Mas “Space Ghost Coast To Coast” é diferente. É verdade que não faltam momentos absurdos: reina o cãos desde a aparição de um duende espacial que faz faixas de hip-hop pedagógicas sobre legumes, passando pelo malévolo primo "beatnick" do herói e até ao episódio em que o vilão é “a tua mãe”. Mas o programa não limita o seu humor a estes casos insólitos. Tal como noutros produtos mais convencionais, a verdadeira piada está nas reacções e nas interacções entre as personagens: o inseguro e egomaníaco Space Ghost, o sarcástico e maldoso Zorak e o rezingão Moltar. Tendo em conta a animação limitada do programa, há que fazer uma vénia perante os desenhos de Toth e perante o excelente "voice acting" de George Lowe e C. Martin Croker.
Os convidados do programa são uma mistura de nomes sonantes da "avant-garde" como Thurston Moore, Laurie Anderson e George Clinton e ícones "trash" como Hulk Hogan, Carrot Top e Tyra Banks. Mas também aqui o programa nunca cai no erro de fazer com que a sua aparição seja, só por si, a piada. Ao contrário dos seus congéneres futuros (olá, Seth MacFarlane), “olha o Mr. T” em “Space Ghost” só pode ser a premissa, nunca a "punchline". No fundo, também os convidados só estão lá para descobrirmos novas facetas das personagens — a admiração que Moltar nutre por Erik Estrada ou o desejo de Space Ghost de escovar os cabelos dos Hanson.

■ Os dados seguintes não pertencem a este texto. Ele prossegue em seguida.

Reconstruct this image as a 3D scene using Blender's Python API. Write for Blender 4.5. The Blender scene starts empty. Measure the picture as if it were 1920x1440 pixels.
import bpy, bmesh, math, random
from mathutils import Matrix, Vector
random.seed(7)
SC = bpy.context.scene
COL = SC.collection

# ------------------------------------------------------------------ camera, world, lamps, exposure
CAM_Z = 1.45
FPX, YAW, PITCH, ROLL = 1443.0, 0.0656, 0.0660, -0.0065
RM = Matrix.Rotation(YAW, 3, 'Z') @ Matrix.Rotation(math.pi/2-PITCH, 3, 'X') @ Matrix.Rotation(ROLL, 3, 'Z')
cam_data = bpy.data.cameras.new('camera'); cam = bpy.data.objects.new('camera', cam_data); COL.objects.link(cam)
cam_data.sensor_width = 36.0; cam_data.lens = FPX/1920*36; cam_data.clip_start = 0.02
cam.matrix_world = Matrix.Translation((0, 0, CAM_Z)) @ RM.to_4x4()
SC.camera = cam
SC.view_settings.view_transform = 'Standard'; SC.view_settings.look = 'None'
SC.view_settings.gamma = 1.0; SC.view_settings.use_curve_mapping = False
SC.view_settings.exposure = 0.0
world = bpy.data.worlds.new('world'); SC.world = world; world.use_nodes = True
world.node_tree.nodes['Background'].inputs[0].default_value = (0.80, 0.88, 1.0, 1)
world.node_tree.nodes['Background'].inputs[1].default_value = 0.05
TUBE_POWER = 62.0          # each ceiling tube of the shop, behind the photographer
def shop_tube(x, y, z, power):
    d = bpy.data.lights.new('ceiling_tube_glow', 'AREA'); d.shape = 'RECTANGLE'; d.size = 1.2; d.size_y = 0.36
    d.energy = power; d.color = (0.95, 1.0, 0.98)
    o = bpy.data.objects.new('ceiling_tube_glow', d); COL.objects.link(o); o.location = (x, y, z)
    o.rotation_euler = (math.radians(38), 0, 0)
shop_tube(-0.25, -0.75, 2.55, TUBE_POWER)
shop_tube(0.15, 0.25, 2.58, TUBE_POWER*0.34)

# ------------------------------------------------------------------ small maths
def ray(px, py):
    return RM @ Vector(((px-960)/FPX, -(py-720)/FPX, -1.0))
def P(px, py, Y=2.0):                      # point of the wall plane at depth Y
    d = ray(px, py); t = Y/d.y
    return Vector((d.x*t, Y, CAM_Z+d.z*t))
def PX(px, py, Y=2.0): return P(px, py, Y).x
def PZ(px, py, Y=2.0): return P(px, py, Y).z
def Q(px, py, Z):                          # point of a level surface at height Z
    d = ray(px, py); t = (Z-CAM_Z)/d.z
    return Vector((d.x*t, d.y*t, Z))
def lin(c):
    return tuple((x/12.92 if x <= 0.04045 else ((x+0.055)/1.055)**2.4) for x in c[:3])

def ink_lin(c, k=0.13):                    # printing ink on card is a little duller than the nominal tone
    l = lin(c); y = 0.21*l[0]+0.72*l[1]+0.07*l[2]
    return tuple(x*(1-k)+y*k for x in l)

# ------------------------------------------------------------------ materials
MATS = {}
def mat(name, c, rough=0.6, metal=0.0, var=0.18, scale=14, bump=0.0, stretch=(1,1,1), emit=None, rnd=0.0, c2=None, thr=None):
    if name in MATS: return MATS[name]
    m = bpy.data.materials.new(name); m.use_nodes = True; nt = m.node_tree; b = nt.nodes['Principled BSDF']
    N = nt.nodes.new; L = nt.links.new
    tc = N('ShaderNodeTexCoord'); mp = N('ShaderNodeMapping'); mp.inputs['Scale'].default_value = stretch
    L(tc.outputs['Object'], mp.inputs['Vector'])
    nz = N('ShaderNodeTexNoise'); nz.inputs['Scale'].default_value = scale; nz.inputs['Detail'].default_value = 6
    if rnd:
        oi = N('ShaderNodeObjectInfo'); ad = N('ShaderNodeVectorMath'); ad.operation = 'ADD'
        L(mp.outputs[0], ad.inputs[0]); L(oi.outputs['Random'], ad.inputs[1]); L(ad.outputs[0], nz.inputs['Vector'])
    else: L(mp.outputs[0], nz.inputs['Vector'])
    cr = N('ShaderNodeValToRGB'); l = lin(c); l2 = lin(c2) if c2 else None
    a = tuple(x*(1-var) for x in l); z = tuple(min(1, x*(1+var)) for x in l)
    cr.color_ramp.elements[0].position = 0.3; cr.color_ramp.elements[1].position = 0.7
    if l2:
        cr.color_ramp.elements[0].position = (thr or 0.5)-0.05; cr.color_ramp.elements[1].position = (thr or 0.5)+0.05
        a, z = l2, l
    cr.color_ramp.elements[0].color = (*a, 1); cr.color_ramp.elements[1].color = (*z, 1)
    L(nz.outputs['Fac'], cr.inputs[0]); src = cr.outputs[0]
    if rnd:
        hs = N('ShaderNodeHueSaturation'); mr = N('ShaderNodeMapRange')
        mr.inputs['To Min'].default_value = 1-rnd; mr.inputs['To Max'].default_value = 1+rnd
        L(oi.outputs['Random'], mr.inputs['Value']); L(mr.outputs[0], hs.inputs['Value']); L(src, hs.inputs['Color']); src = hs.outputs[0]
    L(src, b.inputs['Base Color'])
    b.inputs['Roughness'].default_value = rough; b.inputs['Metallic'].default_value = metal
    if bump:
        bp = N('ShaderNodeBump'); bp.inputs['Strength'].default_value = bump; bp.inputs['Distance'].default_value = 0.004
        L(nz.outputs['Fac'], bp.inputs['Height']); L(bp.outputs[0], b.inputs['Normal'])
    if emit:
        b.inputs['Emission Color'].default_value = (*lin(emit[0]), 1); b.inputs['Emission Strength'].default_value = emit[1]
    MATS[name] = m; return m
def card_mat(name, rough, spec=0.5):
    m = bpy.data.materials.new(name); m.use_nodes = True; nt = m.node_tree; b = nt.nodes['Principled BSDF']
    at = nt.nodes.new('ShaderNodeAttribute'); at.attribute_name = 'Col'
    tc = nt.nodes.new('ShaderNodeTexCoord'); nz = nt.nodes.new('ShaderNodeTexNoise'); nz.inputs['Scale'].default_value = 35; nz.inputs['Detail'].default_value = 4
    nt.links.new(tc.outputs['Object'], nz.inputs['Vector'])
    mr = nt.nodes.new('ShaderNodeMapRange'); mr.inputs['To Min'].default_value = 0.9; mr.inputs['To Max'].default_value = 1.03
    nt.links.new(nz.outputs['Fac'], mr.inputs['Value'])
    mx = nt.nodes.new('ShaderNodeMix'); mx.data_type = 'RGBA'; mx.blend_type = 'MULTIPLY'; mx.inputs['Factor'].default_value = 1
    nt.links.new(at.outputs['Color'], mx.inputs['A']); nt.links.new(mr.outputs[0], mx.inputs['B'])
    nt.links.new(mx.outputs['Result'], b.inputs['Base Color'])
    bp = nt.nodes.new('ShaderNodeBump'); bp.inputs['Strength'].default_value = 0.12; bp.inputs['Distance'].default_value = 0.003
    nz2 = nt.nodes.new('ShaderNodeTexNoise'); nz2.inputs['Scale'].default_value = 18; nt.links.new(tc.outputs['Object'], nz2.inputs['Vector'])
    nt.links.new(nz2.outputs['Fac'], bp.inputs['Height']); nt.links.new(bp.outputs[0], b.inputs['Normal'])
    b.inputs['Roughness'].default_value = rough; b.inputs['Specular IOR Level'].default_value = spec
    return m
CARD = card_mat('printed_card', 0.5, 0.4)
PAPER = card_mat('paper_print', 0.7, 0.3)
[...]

Hoje, até os elementos mais mundanos do programa durante a sua aparição original (CGI ranhoso, ruídos de modem) potenciam o charme de detrito pop-cultural que o desenho animado sempre exibiu. Se é inevitável entrarmos num revivalismo dos anos 90 (e que Deus nos ajude a todos), “Space Ghost Coast To Coast” merece um lugar de destaque.